* begin RECORDED INFORMATION *

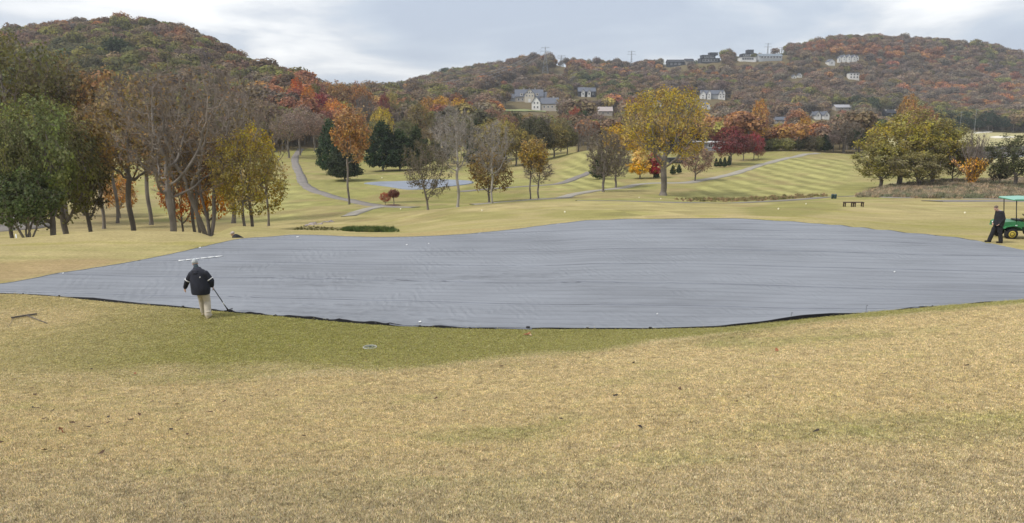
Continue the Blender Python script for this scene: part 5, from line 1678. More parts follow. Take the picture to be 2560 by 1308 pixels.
LEAFM = []
for k in range(6):
    for mt in range(4):
        me = curled_leaf(k * 3.7 + 1 if False else k); me.materials.append(M_LITTER[mt]); LEAFM.append(me)
LEAVES = [(85, 1024, 7, 1), (97, 1025, 6, 0), (148, 1078, 9, 2), (155, 1087, 7, 2), (115, 1132, 8, 0), (111, 1052, 4, 0), (133, 1031, 4, 1), (183, 1062, 7, 0), (225, 1073, 5, 1), (272, 1047, 6, 1), (272, 1062, 6, 0), (311, 1071, 4, 0),
          (328, 1055, 5, 0), (350, 1042, 4, 0), (363, 1013, 5, 1), (381, 1008, 5, 0), (400, 1010, 4, 1), (445, 1057, 6, 0), (444, 1015, 4, 0), (470, 1092, 9, 0), (428, 1080, 4, 1), (469, 1008, 6, 0), (482, 1006, 4, 1), (525, 1035, 9, 0),
          (561, 1008, 5, 0), (630, 995, 5, 1), (690, 995, 4, 0), (695, 978, 4, 0), (88, 991, 5, 0), (80, 974, 4, 0), (36, 952, 5, 0), (180, 970, 3, 0), (215, 1001, 4, 3), (229, 926, 3, 1), (338, 937, 5, 2), (384, 988, 5, 0), (5, 1113, 6, 0),
          (913, 1011, 10, 0), (1256, 919, 8, 0), (1583, 912, 7, 1), (1466, 899, 3, 1), (1532, 877, 6, 2), (1942, 880, 9, 2), (1930, 881, 5, 3), (2416, 919, 6, 1), (1600, 1074, 7, 1), (1538, 994, 4, 1), (1403, 1053, 3, 1), (1545, 1124, 6, 3),
          (1318, 839, 9, 2), (1326, 841, 6, 3), (725, 868, 4, 3), (2040, 1086, 6, 1), (1090, 1000, 4, 0), (1700, 978, 4, 0), (2210, 940, 4, 1), (1160, 1032, 3, 0), (760, 1096, 4, 1), (255, 1140, 4, 0), (1840, 1010, 3, 0)]
UNI = {0: 'dark curled leaf at the left of the bank near a reddish twig', 2: 'reddish forked leaf standing up on the left of the bank', 19: 'dark brown curled leaf alone below the leaf litter on the left',
       23: 'ragged brown leaf at the right end of the leaf litter', 37: 'flat brown clump of dead grass in the middle of the bank', 39: 'black curled leaf upright on the brow below the cover', 41: 'rust leaf at the edge of bank and fringe',
       42: 'rust brown leaf with pale bits below the black gap', 44: 'dark small leaf near the right end of the bank', 45: 'dark flat leaf alone low on the middle of the bank', 49: 'rust leaf with bare soil on the green fringe'}
for i, (u, v, px, mt) in enumerate(LEAVES):
    p = hit(u, v, 4)
    s = px / F * p.y
    o = obj('fallen_leaf', LEAFM[(i % 6) * 4 + mt], loc=(p.x, p.y, gz(p.x, p.y) + .030))
    s = max(s, .045) * .95
    o.scale = (s, s, s * (1.6 if i in (2, 3, 39) else .9)); o.rotation_euler = (rng.uniform(-.3, .3), rng.uniform(-.3, .3), rng.uniform(0, 6.3))
    if i in (2, 3): o.rotation_euler = (1.1, .3, .8 * i)
    tag(o, UNI.get(i, '%s dry leaf, %s fallen leaf from the left on the turf' % (('small brown', 'small dark', 'rusty', 'pale')[mt], ORD[sorted(LEAVES).index(LEAVES[i])])), 'leaf', 'fallen leaves on the turf')
# ------------------------------------------------------------------ trees one can point at
GRN = (.075, .105, .030); DGRN = (.034, .055, .022); OLV = (.155, .145, .045); YOL = (.30, .245, .055); GOLD = (.46, .29, .035); YEL = (.66, .43, .035)
ORG = (.40, .19, .05); ROR = (.44, .14, .045); RED = (.40, .035, .035); CRIM = (.20, .035, .04); RUST = (.24, .105, .05); BRN = (.17, .115, .07); GRY = (.15, .12, .092); PNK = (.27, .185, .14)
def T(u, vb, vt, w, kind, color, *a, **k):
    return tree(u, vb, vt, w, kind, tuple(min(c * 1.22, .8) for c in color), *a, **k)


# near cluster, left. hidden feet: distance given
T(135, 600, 232, 235, 'full_a', (.165, .185, .06), 'big green leafy tree with a thick dark leaning trunk', Y=52, rz=0)
T(168, 600, 262, 220, 'full_b', (.17, .165, .055), 'dull green tree with a pale leaning trunk right of the thick dark one', Y=57)
T(72, 602, 425, 165, 'vase_low', (.095, .12, .045), 'low dark green tree on several thin stems at the left', Y=49)
T(30, 604, 300, 170, 'full_c', (.165, .165, .06), 'green and brown tree over the small trunk at the left edge', Y=50)
T(-60, 606, 190, 260, 'full_b', (.11, .12, .04), 'dark green tree cut by the left picture edge', Y=60)
T(60, 600, 92, 250, 'half_a', (.15, .14, .045), 'tall olive tree rising behind the green ones at the left edge', Y=84)
T(170, 600, 135, 210, 'half_b', (.17, .13, .05), 'tall brownish olive tree behind the big green leafy tree', Y=88)
T(228, 600, 292, 150, 'full_b', (.085, .075, .030), 'dark brown green tree filling the gap right of the big green tree', Y=66)
T(333, 584, 190, 240, 'half_b', (.25, .175, .065), 'thin tree with a slanted grey trunk and sparse amber leaves', Y=62)
T(262, 588, 255, 150, 'half_b', (.20, .155, .06), 'loose brown leaved tree behind the slanted grey trunk', Y=78)
T(430, 580, 175, 310, 'bare_a', (.20, .13, .06), 'large nearly bare tree with the thickest grey trunk of the row', Y=54, rz=0)
T(441, 580, 300, 120, 'tall_bare', (.20, .14, .05), 'smaller bare tree leaning out beside the thickest grey trunk', Y=58)
T(522, 578, 158, 350, 'bare_fork', (.20, .14, .06), 'wide bare forked tree with grey limbs fanning to the right', Y=57, rz=.4)
T(497, 578, 285, 150, 'half_b', (.24, .15, .05), 'slim dark trunk with amber leaves left of the bare forked tree', Y=60)
T(488, 578, 210, 150, 'tall_bare', (.2, .14, .06), 'slim bare tree just left of another dark trunk', Y=62)
T(612, 574, 328, 165, 'half_low', (.32, .25, .06), 'yellow green tree on the left of a pair of dark trunks', Y=57)
T(630, 574, 312, 185, 'half_low', (.38, .29, .06), 'yellower tree on the right of a pair of dark trunks', Y=60, rz=1.5)
T(672, 574, 225, 170, 'bare_b', (.18, .14, .07), 'brown bare crown rising behind the yellow green pair', Y=78)
T(585, 574, 175, 190, 'tall_bare', (.18, .14, .07), 'tall bare tree behind the forked tree', Y=86, rz=2.2)
T(380, 574, 168, 180, 'tall_bare', (.24, .15, .07), 'tall thin branched tree behind the thickest trunk', Y=84, rz=1.1)
T(296, 574, 172, 170, 'tall_leafy', (.30, .18, .07), 'tall rust tinged tree behind the slanted grey trunk', Y=88, rz=2)
T(520, None or 540, 345, 130, 'round_b', (.52, .26, .04), 'bright orange tree glowing between the dark trunks', Y=66)
T(455, 560, 400, 110, 'round_b', (.48, .19, .04), 'small deep orange tree behind the thickest grey trunk', Y=68)
T(300, 545, 430, 90, 'round_b', (.44, .24, .07), 'small orange brown tree low behind the slanted trunk', Y=98)
T(210, 545, 350, 120, 'round_a', (.10, .10, .04), 'dark olive tree at the slope foot behind the green ones', Y=100)
T(30, 540, 420, 90, 'half_low', (.36, .26, .09), 'pale amber tree seen through the left edge trees', Y=95)

# middle of the valley
T(750, 389, 262, 92, 'half_b', PNK, 'pinkish bare tree above the bend of the cart path', ymin=120)
T(722, 395, 285, 90, 'half_b', (.24, .17, .13), 'mauve brown bare tree left of the path bend', ymin=120)
T(786, 378, 285, 55, 'half_b', (.26, .16, .12), 'thin brown tree between path bend and cedar', ymin=120)
T(828, 437, 296, 70, 'cedar_b', (.055, .085, .04), 'mid green cedar in front of the orange trees', 'cedar', ymin=90)
T(862, 452, 352, 84, 'cedar_b', (.05, .062, .032), 'dark broad cedar behind the tall thin trunk', 'cedar', ymin=90)
T(873, 511, 266, 118, 'tall_leafy', (.37, .215, .085), 'tall orange tree with a long straight bare trunk', ymin=80)
T(958, 428, 300, 92, 'cedar_b', (.036, .058, .026), 'darkest cedar of the clump behind the bare trees', 'cedar', ymin=90)
T(1000, 426, 322, 86, 'cedar_b', (.045, .068, .026), 'dark cedar to the right of the darkest one', 'cedar', ymin=90)
T(1042, 424, 310, 70, 'cedar_a', (.06, .078, .028), 'olive green cedar at the right end of the clump', 'cedar', ymin=90)
T(1096, 418, 350, 66, 'round_a', (.05, .055, .035), 'dark round tree behind the pale bare tree', ymin=90)
T(1070, 525, 346, 118, 'drooping', (.105, .095, .05), 'dark leaning tree with drooping grey branches', ymin=80, rz=0)
T(1144, 518, 262, 128, 'tall_pale', (.2, .16, .1), 'tall pale bare tree on a long straight trunk', ymin=80)
T(1222, 507, 372, 118, 'round_b', (.22, .15, .05), 'round bronze leaved tree behind a pale thin trunk', ymin=82)
T(1231, 509, 300, 98, 'tall_pale', (.22, .16, .09), 'thin pale bare tree in front of the bronze tree', ymin=82, rz=2.5)
T(1326, 499, 346, 92, 'tall_leafy', (.33, .23, .06), 'slim tree with amber top left of the leaning one', ymin=82)
T(1346, 498, 395, 84, 'tall_bare', (.2, .15, .09), 'slim bare tree leaning right at the plateau edge', ymin=82, rz=.3)
T(1232, 420, 300, 108, 'round_b', (.26, .21, .07), 'olive gold tree standing behind the pale bare trees', ymin=100)
T(1190, 418, 296, 60, 'cedar_a', (.05, .065, .032), 'narrow dark cedar left of the olive gold tree', 'cedar', ymin=100)
T(1290, 415, 316, 92, 'round_b', (.24, .19, .06), 'olive tree above the slim amber topped tree', ymin=100)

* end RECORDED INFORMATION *

PROBLEM TO SOLVE:
Pull every line containing the word "from" out of the material.

ANSWER FOR THE TASK:
Continue the Blender Python script for this scene: part 5, from line 1678. More parts follow. Take the picture to be 2560 by 1308 pixels.
    tag(o, UNI.get(i, '%s dry leaf, %s fallen leaf from the left on the turf' % (('small brown', 'small dark', 'rusty', 'pale')[mt], ORD[sorted(LEAVES).index(LEAVES[i])])), 'leaf', 'fallen leaves on the turf')